From the archives: Zoning

From the archives: Zoning processes of the past

Columbus originally passed its first zoning legislation in 1923, then made major updates in the 1950s. In this post, you’ll find a collection of selected articles from The Columbus Dispatch and The Ohio State Journal about zoning issues throughout the 20th century.

The above excerpt from a May 1923 article in The Dispatch shows how zoning laws were modeled on restrictive covenants, private agreements between property owners that regulated the use, form, and inhabitants of land. Restrictive covenants are notorious for their exclusion of non-white persons. In Central Ohio, that typically meant African Americans but also excluded groups like Jews, people of Asian descent, and even Italians.
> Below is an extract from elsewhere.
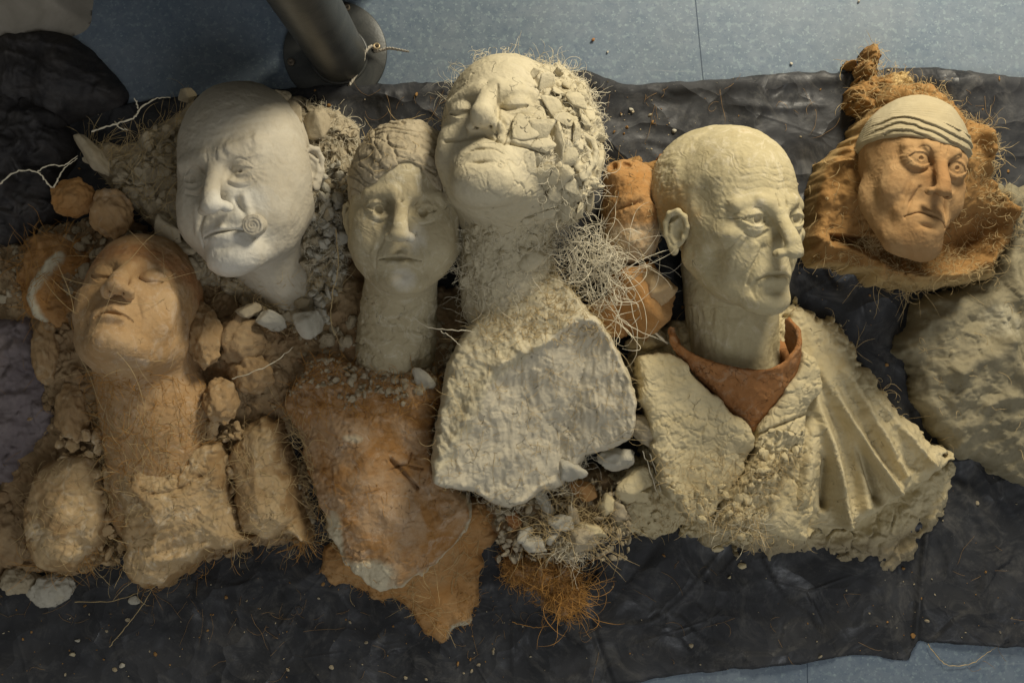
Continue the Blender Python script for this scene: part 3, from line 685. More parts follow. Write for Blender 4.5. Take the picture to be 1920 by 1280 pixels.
# ---- steel post on a round foot plate
post = thing('steel_post', 628, 98, 'round dark steel post bolted to the floor by a disc foot', 'post')
def disc(c, r0, r1, z0, z1, n=96, bev=1.2):
    prof = [(r0, z0), (r1, z0), (r1, z1-bev), (r1-bev, z1), (r0, z1)]; a = np.arange(n)*2*math.pi/n
    V = np.concatenate([np.c_[c[0]+r*np.cos(a), c[1]+r*np.sin(a), np.full(n, z)] for r, z in prof]); k = len(prof)
    F = [[i*n+j, i*n+(j+1) % n, ((i+1) % k)*n+(j+1) % n, ((i+1) % k)*n+j] for i in range(k) for j in range(n)]
    return V, np.array(F)
pc = w(628, 98, 10); v, f = disc(pc, 0.5, 101, .8, 9); obj('foot_plate', v, f, M['steel'], post)
bc = w(636, 104, 9); R_ = 53
def post_mesh():
    n = 64; a = np.arange(n)*2*math.pi/n; zs = np.array([7, 20, 26, 80, 160, 300, 600, 1000, 1500]); rr = np.array([R_+1, R_+.5, R_, R_, R_, R_, R_, R_, R_])
    V = np.concatenate([np.c_[bc[0]+r*np.cos(a), bc[1]+r*np.sin(a), np.full(n, z)] for r, z in zip(rr, zs)]); k = len(zs)
    F = [[i*n+j, i*n+(j+1) % n, (i+1)*n+(j+1) % n, (i+1)*n+j] for i in range(k-1) for j in range(n)]
    return V, np.array(F)
v, f = post_mesh(); obj('shaft', v, f, M['steel'], post)
v, f = disc(bc, R_-2, R_+5, 9, 13, bev=2.5); obj('weld_bead', v, f, M['steel'], post)
for (px, py) in ((546, 117), (706, 90), (650, 15)):
    c = w(px, py, 9); v, f = disc(c, .3, 7.5, 8.5, 13); sc = obj('screw', v, f, M['screw'], post)
    v, f = disc(c, .2, 3.2, 13.1, 14.2, 24, .4); obj('slot', v, f, M['seam'], sc)
# twisted string with a metal eyelet
sl = catmull([w(655, 160, 12), w(668, 140, 14), w(680, 118, 20), w(684, 100, 26), w(694, 88, 28), w(702, 90, 26), w(704, 96, 20), (w(712, 95, 24)), w(730, 91, 34), w(750, 94, 44), w(767, 97, 50)], 8, False)
n = len(sl); t = np.arange(n)*.9; ply = []
for ph in (0, 2.1, 4.2): ply.append(sl+np.c_[1.5*np.cos(t+ph), 1.5*np.sin(t+ph), 1.5*np.sin(t*1+ph+1)])
v, f = tubes(ply, 1.9, 6); obj('knotted_string', v, f, M['string'], label='twisted white string tied at the foot of the steel post', cat='string')
def torus(c, R, r, n=40, m=12, tilt=0):
    a = np.arange(n)*2*math.pi/n; b = np.arange(m)*2*math.pi/m; A, B = np.meshgrid(a, b, indexing='ij')
    V = np.c_[((R+r*np.cos(B))*np.cos(A)).ravel(), ((R+r*np.cos(B))*np.sin(A)).ravel(), (r*np.sin(B)).ravel()]
    V = V@rotm(0, tilt, 0).T+c; F = [[i*m+j, ((i+1) % n)*m+j, ((i+1) % n)*m+(j+1) % m, i*m+(j+1) % m] for i in range(n) for j in range(m)]
    return V, np.array(F)
v, f = torus(w(706, 87, 30), 5.4, 2.0, tilt=15); obj('eyelet', v, f, M['brass'], label='small pale metal ring threaded on the white string', cat='ring')

# ---- dark bags and the pale sack at the top left corner
def crumple(sc, amp, seed, b0):
    def h(P, d):
        q = P.copy(); wv = np.stack([fbm(q/70., seed, 2), fbm(q/70.+4, seed+1, 2), q[:, 2]], 1)*38
        r = ridged((q+wv)/sc, seed+2, 3); r2 = ridged((q-wv)/(sc*.45), seed+5, 2)
        return b0*(1-np.exp(-np.maximum(d, 0)/60.))+amp*np.clip(r, -.2, 1)+amp*.35*np.clip(r2, 0, 1)**2+10
    return h
Relief('black_bag', [(-160, 60), (0, 40), (90, 45), (140, 70), (190, 120), (222, 160), (215, 190), (170, 205), (110, 230), (60, 240), (-160, 260)], 60, crumple(80, 20, 301, 75), M['bag'], edge=26, res=3, jag=3, seed=3,
       label='smooth black bag at top left below the pale sack', cat='bag')
Relief('black_bag', [(-160, 150), (0, 148), (60, 152), (95, 175), (110, 230), (125, 290), (105, 330), (110, 380), (60, 440), (20, 460), (-160, 480)], 80, crumple(62, 30, 322, 95), M['bag'], edge=22, res=3, jag=3, seed=4,
       label='crumpled black cloth bag with deep folds at the left edge', cat='bag')
Relief('pale_sack', [(-160, -200), (150, -200), (142, -20), (132, 30), (90, 48), (40, 60), (0, 74), (-160, 90)], 90, crumple(150, 14, 343, 120), M['sack'], edge=40, res=4, jag=1, seed=5,
       label='pale smooth sack in the top left corner', cat='sack')
Relief('mauve_clay_mass', [(-260, 560), (0, 590), (60, 600), (85, 660), (110, 740), (100, 800), (60, 850), (20, 900), (-30, 930), (-260, 940)], 80,
       lambda P, d: 40+55*(1-np.exp(-np.maximum(d, 0)/45.))+22*lumps(P+14*np.c_[fbm(P/30., 3, 2), fbm(P/30., 4, 2), P[:, 2]*0], 38, 12)+10*lumps(P, 15, 13)+rough(P, 14), M['mauve'], edge=20, res=2.6, jag=9, seed=6,
       label='lumpy mauve grey mass of wet clay at the left edge', cat='clay mass')

# ---- unseen metal box added beyond the top edge to shade the upper left
cb = thing('shade_blocker', 420, -180, 'dark grey box added out of view to shade the upper left', 'shade_blocker')
def boxm(x0, x1, y0, y1, z0, z1):
    V = np.array([[x, y, z] for x in (x0, x1) for y in (y0, y1) for z in (z0, z1)], float)
    return V, np.array([[0, 1, 3, 2], [4, 6, 7, 5], [0, 4, 5, 1], [2, 3, 7, 6], [0, 2, 6, 4], [1, 5, 7, 3]])
c0 = w(80, -330, 0); c1 = w(735, -40, 0)
v, f = boxm(c0[0], c1[0], c1[1], c0[1], 12, 880); obj('blocker_body', v, f, M['steel'], cb, smooth=False)
for k in range(2):
    wd = (c1[0]-c0[0])/2; v, f = boxm(c0[0]+wd*k+3, c0[0]+wd*(k+1)-3, c1[1]-5, c1[1]-.5, 18, 874); dr = obj('blocker_door', v, f, M['steel'], cb, smooth=False)
    hx = c0[0]+wd+(-18 if k == 0 else 12); v, f = boxm(hx, hx+6, c1[1]-14, c1[1]-5.5, 400, 480); obj('blocker_handle', v, f, M['screw'], dr, smooth=False)
# ================================================================== LEFT: rubble bed and orange fragments
def bed_h(P, d):
    q = P+12*np.c_[fbm(P/26., 61, 2), fbm(P/26., 62, 2), P[:, 2]*0]
    h = 12+36*(1-np.exp(-np.maximum(d, 0)/50.))+10*fbm(P/70., 63, 3)+26*gauss(P, w(130, 480)[:2], (130, 90))+38*gauss(P, w(470, 670)[:2], (110, 110))+22*gauss(P, w(130, 720)[:2], (80, 120))
    return h+13*lumps(q, 30, 64)+8*lumps(q, 13, 65)+rough(P, 66, 1.3)
bed = Relief('clay_rubble', [(-60, 470), (20, 455), (60, 420), (120, 410), (200, 400), (260, 420), (330, 480), (400, 520), (480, 560), (600, 540), (650, 430), (690, 520), (860, 540), (880, 620), (840, 760), (560, 800), (575, 900), (590, 1010), (540, 1035), (450, 1040),
       (380, 1060), (300, 1060), (230, 1040), (190, 1070), (120, 1090), (60, 1085), (0, 1080), (-60, 1075)], 60, bed_h, M['brown'], edge=14, res=2.6, jag=12, jagsc=.05, seed=7,
       label='brown crumbled clay rubble bedded under the left orange bust', cat='clay rubble', kind='stuff')
pxb, pyb = PX(bed.V); mk = (pxb < 600) & (bed.V[:, 2] > 30)
set_props(rubble('clay_crumbs', crumbs_on(bed, mk, 1500, (3, 11), 8), M['brown'], seed=9), 'loose brown clay crumbs lying on the rubble at the left', 'clay crumbs')
mk2 = (pxb < 330) & (pyb < 560) & (bed.V[:, 2] > 30)
set_props(rubble('pale_crumbs', crumbs_on(bed, mk2, 260, (4, 15), 10), M['mould'], seed=11), 'pale clay crumbs piled left of the orange face', 'clay crumbs')
mk3 = (pxb > 560) & (pxb < 850) & (pyb > 600)
set_props(rubble('neck_crumbs', crumbs_on(bed, mk3, 420, (3, 12), 12), M['mould'], seed=13), 'pale and brown crumbs lying beside the second neck', 'clay crumbs')
fuzz('root_fibres', bed.V, bed.N, (pxb < 620) & (pyb > 420), 650, M['f_brown'], None, (25, 90), (.35, .7), .3, 14, .2, label='brown root fibres tangled over the rubble at the left', cat='fibres')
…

The interest groups pushing zoning ordinances believed that zoning would preserve property values in the same way that restrictive covenants did for middle- and upper-income whites.


By the mid-1940s, city leaders began discussing the need to update the 1923 zoning code and map. The 1946 article above is one of the earliest to mention modernizing the outdated approach to land use.
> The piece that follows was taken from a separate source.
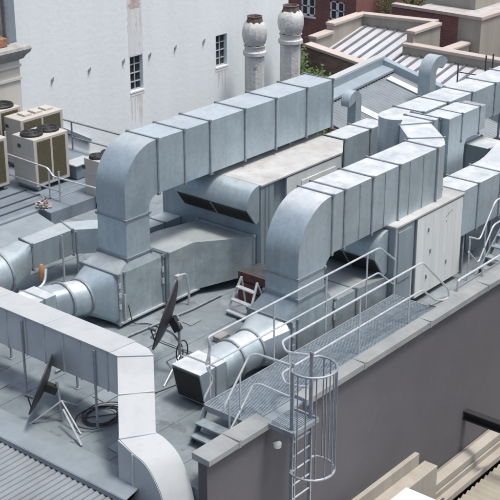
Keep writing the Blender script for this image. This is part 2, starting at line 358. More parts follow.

This excerpt (above) from a 1948 article in The Dispatch demonstrates how closely city officials worked with the Columbus Real Estate Board to craft the updates to the 1923 zoning code and map. Noting the strength of this relationship is important because it reminds contemporary citizens that the 1950s updates were not driven by residents, but by business interests seeking guaranteed returns on their property investments.


Eugene Van Cleef, a distinguished professor of geography at Ohio State, was a member of the City Planning Commission and authored a two-part series in The Dispatch in support of the zoning modernization in the early 1950s. Zoning was framed as a way to safeguard a property owner’s investment by controlling what kinds of uses could be permitted on nearby parcels. While the idea of an unannounced sauerkraut factory opening next door would be rather alarming, the practical effect of zoning was to establish single-family zones as the most-protected and revered land use at the expense of multi-family housing which would be more affordable and accessible for lower-income groups. The claimed intent of separation of inharmonious uses was a strategic way to segregate neighborhoods by income level.


This 1954 article notes that the “Columbus Real estate Board submitted an entire new zoning ordinance”, which the planning commission effectively used as model language when adjusting the proposed language. Public engagement, input, and outreach is not mentioned in articles that discuss the zoning update process of the 1950s.


In 1954, city council approved the revised zoning code at a hearing with about 150 residents.